WebP images are often smaller because the format was designed with modern web delivery in mind. It can store image data more efficiently than older defaults in many common scenarios, but the explanation is not just one magical algorithm.
Different images respond differently to compression
A detailed photo, a flat-color screenshot, and a transparent graphic do not compress the same way. WebP often handles these cases more efficiently than older combinations, but the exact savings still depend on the content itself.
Format choice is only part of the equation
Even a strong format can produce a large result if the dimensions are oversized or the quality setting is too generous. That is why WebP often works best alongside sensible resizing and realistic compression targets.
Why comparisons still matter
Because image content varies, a WebP export can still be larger than the original in some cases.
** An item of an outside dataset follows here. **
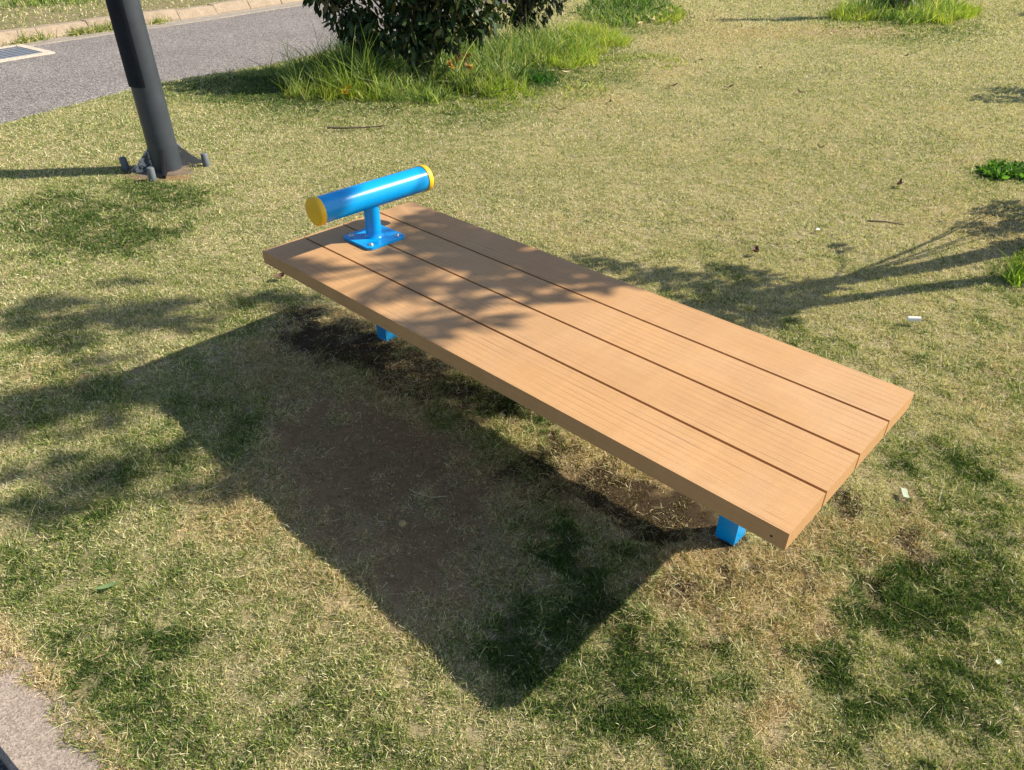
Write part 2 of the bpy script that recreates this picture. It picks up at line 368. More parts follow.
STRAW = np.array([[.68, .60, .35], [.60, .54, .30], [.77, .70, .47], [.55, .50, .26], [.65, .58, .38]])
GRN = np.array([[.21, .28, .055], [.15, .23, .045], [.29, .345, .085], [.105, .18, .038], [.34, .37, .11]])
DRK = np.array([[.045, .09, .018], [.06, .11, .022], [.08, .14, .03]])
BRN = np.array([[.56, .43, .235], [.40, .285, .145], [.66, .52, .30], [.72, .59, .37]])
def blade_colours(x, y, g, de, rnd):
    n = len(x); i = rng.integers(0, 5, n); col = STRAW[i].copy()
    isg = rnd < (.14 + .80 * g); col[isg] = GRN[i[isg]]
    dk = isg & (rng.random(n) < sstep(.62, 1.05, g) * .75); col[dk] = DRK[rng.integers(0, 3, dk.sum())]
    br = (~isg) & (rng.random(n) < de * .9 + .05); col[br] = BRN[rng.integers(0, 4, br.sum())]
    k = rng.normal(1, .16, n)[:, None]
    return np.clip(col * k, .01, .8)

# ------------------------------------------------------------------ lawn sheet, ground, road, kerb
xs = np.concatenate([[-60, -40, -25, -16, -12, -9, -7.5], np.arange(-6, -2.4, .08), np.arange(-2.4, 2.6, .025), np.arange(2.6, 9, .1), [10, 12, 16, 25, 40, 60, 90]])
ys = np.concatenate([[-60, -40, -25, -14, -8, -4, -2, -1], np.arange(.3, 4.5, .025), np.arange(4.5, 5, .05), np.arange(5, 13.5, .08), [14, 15, 17, 20, 25, 32, 42, 60, 90]])
GX, GY = np.meshgrid(xs, ys); nx_, ny_ = len(xs), len(ys)
sd, qx, qy, _, _ = lawn_sd(GX.ravel(), GY.ravel())
x = GX.ravel().copy(); y = GY.ravel().copy()
idx = np.arange(nx_ * ny_).reshape(ny_, nx_)
F = np.stack([idx[:-1, :-1], idx[:-1, 1:], idx[1:, 1:], idx[1:, :-1]], -1).reshape(-1, 4)
ins = sd > 0; keep = ins[F].any(1); F = F[keep]
out = ~ins; x[out] = qx[out]; y[out] = qy[out]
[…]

A browser-first tool should tell you when that happens. Routes such as JPG to WebP Converter and PNG to WebP Converter are most useful when they show the actual output difference instead of assuming success.
When a larger WebP is not necessarily wrong
If the converted file preserves more visible detail at the display size you care about, a slightly larger file might still be the better choice. Format decisions should stay tied to the real publishing goal, not just a single metric.
The practical takeaway
WebP is often smaller because it is good at web-oriented compression, but it is still one tool in a larger workflow. Right-size the image, choose the right format, and compare the result in context.